**Exercise instructions**
Extract each line of the data and write it out again exactly.

────────────────

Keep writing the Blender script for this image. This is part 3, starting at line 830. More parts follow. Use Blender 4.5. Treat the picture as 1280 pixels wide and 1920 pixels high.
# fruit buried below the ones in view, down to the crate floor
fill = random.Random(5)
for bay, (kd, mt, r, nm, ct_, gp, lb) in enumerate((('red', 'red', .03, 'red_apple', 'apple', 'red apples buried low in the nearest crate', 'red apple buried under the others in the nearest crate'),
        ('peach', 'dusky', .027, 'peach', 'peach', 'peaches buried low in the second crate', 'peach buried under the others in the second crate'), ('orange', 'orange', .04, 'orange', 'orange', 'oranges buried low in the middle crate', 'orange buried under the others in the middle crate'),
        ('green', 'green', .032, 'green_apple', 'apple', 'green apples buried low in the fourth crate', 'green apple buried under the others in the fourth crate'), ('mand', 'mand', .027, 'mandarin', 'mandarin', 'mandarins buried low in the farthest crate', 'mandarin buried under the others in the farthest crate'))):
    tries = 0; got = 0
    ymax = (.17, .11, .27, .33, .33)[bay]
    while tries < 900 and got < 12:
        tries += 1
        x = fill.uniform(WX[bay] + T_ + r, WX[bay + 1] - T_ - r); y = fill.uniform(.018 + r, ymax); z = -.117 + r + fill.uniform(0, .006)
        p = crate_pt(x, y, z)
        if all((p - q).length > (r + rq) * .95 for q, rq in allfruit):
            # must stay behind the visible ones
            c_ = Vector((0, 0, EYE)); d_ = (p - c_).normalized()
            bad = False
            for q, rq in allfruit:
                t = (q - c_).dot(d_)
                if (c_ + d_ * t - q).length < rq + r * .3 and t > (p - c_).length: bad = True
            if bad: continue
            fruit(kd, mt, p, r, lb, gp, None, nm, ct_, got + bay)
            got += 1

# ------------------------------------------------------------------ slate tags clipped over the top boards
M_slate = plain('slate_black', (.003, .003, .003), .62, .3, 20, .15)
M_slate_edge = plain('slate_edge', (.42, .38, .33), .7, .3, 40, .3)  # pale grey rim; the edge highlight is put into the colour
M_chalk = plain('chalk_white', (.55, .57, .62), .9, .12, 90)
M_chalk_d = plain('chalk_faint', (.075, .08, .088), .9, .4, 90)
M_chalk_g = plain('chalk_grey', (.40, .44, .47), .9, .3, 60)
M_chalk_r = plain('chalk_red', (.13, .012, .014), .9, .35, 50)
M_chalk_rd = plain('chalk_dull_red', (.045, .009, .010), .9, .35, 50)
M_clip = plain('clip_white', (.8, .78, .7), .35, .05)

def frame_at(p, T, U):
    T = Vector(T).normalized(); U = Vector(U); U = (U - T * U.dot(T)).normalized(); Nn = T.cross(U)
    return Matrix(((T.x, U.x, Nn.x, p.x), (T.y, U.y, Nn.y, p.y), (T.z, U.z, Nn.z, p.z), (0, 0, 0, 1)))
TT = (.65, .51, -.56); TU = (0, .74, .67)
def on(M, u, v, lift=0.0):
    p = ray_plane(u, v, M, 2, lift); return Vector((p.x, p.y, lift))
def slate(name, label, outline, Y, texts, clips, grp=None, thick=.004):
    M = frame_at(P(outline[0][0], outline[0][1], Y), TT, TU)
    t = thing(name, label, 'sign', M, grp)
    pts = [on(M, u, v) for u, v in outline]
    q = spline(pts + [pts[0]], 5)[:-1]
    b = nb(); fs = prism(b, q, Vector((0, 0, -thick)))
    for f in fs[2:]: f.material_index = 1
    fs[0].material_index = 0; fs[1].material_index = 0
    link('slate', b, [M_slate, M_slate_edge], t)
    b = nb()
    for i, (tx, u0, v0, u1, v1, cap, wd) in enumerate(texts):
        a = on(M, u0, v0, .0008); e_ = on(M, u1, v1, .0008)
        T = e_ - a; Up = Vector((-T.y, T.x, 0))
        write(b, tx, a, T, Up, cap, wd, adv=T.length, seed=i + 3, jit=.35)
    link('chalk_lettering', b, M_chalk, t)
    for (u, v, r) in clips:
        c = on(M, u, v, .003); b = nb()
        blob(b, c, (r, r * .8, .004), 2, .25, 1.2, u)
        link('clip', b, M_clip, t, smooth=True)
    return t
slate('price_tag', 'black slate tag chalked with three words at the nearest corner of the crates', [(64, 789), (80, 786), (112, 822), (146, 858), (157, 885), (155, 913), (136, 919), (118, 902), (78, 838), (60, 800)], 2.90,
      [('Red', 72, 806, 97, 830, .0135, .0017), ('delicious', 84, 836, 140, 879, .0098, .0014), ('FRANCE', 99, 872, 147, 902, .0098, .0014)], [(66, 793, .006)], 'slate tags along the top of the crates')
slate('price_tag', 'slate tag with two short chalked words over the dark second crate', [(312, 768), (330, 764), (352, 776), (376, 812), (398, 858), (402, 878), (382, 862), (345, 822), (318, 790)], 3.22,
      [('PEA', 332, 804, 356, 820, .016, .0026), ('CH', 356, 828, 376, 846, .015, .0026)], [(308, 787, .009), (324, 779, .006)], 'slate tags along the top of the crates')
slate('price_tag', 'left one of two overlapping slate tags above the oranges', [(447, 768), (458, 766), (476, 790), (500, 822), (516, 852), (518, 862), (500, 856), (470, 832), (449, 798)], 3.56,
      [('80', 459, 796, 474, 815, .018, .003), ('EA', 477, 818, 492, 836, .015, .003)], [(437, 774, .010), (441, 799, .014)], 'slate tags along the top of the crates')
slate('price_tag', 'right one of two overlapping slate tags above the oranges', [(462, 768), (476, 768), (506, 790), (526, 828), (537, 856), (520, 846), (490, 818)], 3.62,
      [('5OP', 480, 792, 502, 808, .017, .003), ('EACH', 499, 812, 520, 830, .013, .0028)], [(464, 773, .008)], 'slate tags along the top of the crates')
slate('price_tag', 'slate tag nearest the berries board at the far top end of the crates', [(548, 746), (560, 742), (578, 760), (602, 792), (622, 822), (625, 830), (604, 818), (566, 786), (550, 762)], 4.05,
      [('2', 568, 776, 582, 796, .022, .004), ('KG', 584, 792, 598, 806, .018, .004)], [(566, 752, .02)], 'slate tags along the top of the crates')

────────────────

**Solution**
Keep writing the Blender script for this image. This is part 3, starting at line 830. More parts follow. Use Blender 4.5. Treat the picture as 1280 pixels wide and 1920 pixels high.
# fruit buried below the ones in view, down to the crate floor
fill = random.Random(5)
for bay, (kd, mt, r, nm, ct_, gp, lb) in enumerate((('red', 'red', .03, 'red_apple', 'apple', 'red apples buried low in the nearest crate', 'red apple buried under the others in the nearest crate'),
        ('peach', 'dusky', .027, 'peach', 'peach', 'peaches buried low in the second crate', 'peach buried under the others in the second crate'), ('orange', 'orange', .04, 'orange', 'orange', 'oranges buried low in the middle crate', 'orange buried under the others in the middle crate'),
        ('green', 'green', .032, 'green_apple', 'apple', 'green apples buried low in the fourth crate', 'green apple buried under the others in the fourth crate'), ('mand', 'mand', .027, 'mandarin', 'mandarin', 'mandarins buried low in the farthest crate', 'mandarin buried under the others in the farthest crate'))):
    tries = 0; got = 0
    ymax = (.17, .11, .27, .33, .33)[bay]
    while tries < 900 and got < 12:
        tries += 1
        x = fill.uniform(WX[bay] + T_ + r, WX[bay + 1] - T_ - r); y = fill.uniform(.018 + r, ymax); z = -.117 + r + fill.uniform(0, .006)
        p = crate_pt(x, y, z)
        if all((p - q).length > (r + rq) * .95 for q, rq in allfruit):
            # must stay behind the visible ones
            c_ = Vector((0, 0, EYE)); d_ = (p - c_).normalized()
            bad = False
            for q, rq in allfruit:
                t = (q - c_).dot(d_)
                if (c_ + d_ * t - q).length < rq + r * .3 and t > (p - c_).length: bad = True
            if bad: continue
            fruit(kd, mt, p, r, lb, gp, None, nm, ct_, got + bay)
            got += 1

# ------------------------------------------------------------------ slate tags clipped over the top boards
M_slate = plain('slate_black', (.003, .003, .003), .62, .3, 20, .15)
M_slate_edge = plain('slate_edge', (.42, .38, .33), .7, .3, 40, .3)  # pale grey rim; the edge highlight is put into the colour
M_chalk = plain('chalk_white', (.55, .57, .62), .9, .12, 90)
M_chalk_d = plain('chalk_faint', (.075, .08, .088), .9, .4, 90)
M_chalk_g = plain('chalk_grey', (.40, .44, .47), .9, .3, 60)
M_chalk_r = plain('chalk_red', (.13, .012, .014), .9, .35, 50)
M_chalk_rd = plain('chalk_dull_red', (.045, .009, .010), .9, .35, 50)
M_clip = plain('clip_white', (.8, .78, .7), .35, .05)

def frame_at(p, T, U):
    T = Vector(T).normalized(); U = Vector(U); U = (U - T * U.dot(T)).normalized(); Nn = T.cross(U)
    return Matrix(((T.x, U.x, Nn.x, p.x), (T.y, U.y, Nn.y, p.y), (T.z, U.z, Nn.z, p.z), (0, 0, 0, 1)))
TT = (.65, .51, -.56); TU = (0, .74, .67)
def on(M, u, v, lift=0.0):
    p = ray_plane(u, v, M, 2, lift); return Vector((p.x, p.y, lift))
def slate(name, label, outline, Y, texts, clips, grp=None, thick=.004):
    M = frame_at(P(outline[0][0], outline[0][1], Y), TT, TU)
    t = thing(name, label, 'sign', M, grp)
    pts = [on(M, u, v) for u, v in outline]
    q = spline(pts + [pts[0]], 5)[:-1]
    b = nb(); fs = prism(b, q, Vector((0, 0, -thick)))
    for f in fs[2:]: f.material_index = 1
    fs[0].material_index = 0; fs[1].material_index = 0
    link('slate', b, [M_slate, M_slate_edge], t)
    b = nb()
    for i, (tx, u0, v0, u1, v1, cap, wd) in enumerate(texts):
        a = on(M, u0, v0, .0008); e_ = on(M, u1, v1, .0008)
        T = e_ - a; Up = Vector((-T.y, T.x, 0))
        write(b, tx, a, T, Up, cap, wd, adv=T.length, seed=i + 3, jit=.35)
    link('chalk_lettering', b, M_chalk, t)
    for (u, v, r) in clips:
        c = on(M, u, v, .003); b = nb()
        blob(b, c, (r, r * .8, .004), 2, .25, 1.2, u)
        link('clip', b, M_clip, t, smooth=True)
    return t
slate('price_tag', 'black slate tag chalked with three words at the nearest corner of the crates', [(64, 789), (80, 786), (112, 822), (146, 858), (157, 885), (155, 913), (136, 919), (118, 902), (78, 838), (60, 800)], 2.90,
      [('Red', 72, 806, 97, 830, .0135, .0017), ('delicious', 84, 836, 140, 879, .0098, .0014), ('FRANCE', 99, 872, 147, 902, .0098, .0014)], [(66, 793, .006)], 'slate tags along the top of the crates')
slate('price_tag', 'slate tag with two short chalked words over the dark second crate', [(312, 768), (330, 764), (352, 776), (376, 812), (398, 858), (402, 878), (382, 862), (345, 822), (318, 790)], 3.22,
      [('PEA', 332, 804, 356, 820, .016, .0026), ('CH', 356, 828, 376, 846, .015, .0026)], [(308, 787, .009), (324, 779, .006)], 'slate tags along the top of the crates')
slate('price_tag', 'left one of two overlapping slate tags above the oranges', [(447, 768), (458, 766), (476, 790), (500, 822), (516, 852), (518, 862), (500, 856), (470, 832), (449, 798)], 3.56,
      [('80', 459, 796, 474, 815, .018, .003), ('EA', 477, 818, 492, 836, .015, .003)], [(437, 774, .010), (441, 799, .014)], 'slate tags along the top of the crates')
slate('price_tag', 'right one of two overlapping slate tags above the oranges', [(462, 768), (476, 768), (506, 790), (526, 828), (537, 856), (520, 846), (490, 818)], 3.62,
      [('5OP', 480, 792, 502, 808, .017, .003), ('EACH', 499, 812, 520, 830, .013, .0028)], [(464, 773, .008)], 'slate tags along the top of the crates')
slate('price_tag', 'slate tag nearest the berries board at the far top end of the crates', [(548, 746), (560, 742), (578, 760), (602, 792), (622, 822), (625, 830), (604, 818), (566, 786), (550, 762)], 4.05,
      [('2', 568, 776, 582, 796, .022, .004), ('KG', 584, 792, 598, 806, .018, .004)], [(566, 752, .02)], 'slate tags along the top of the crates')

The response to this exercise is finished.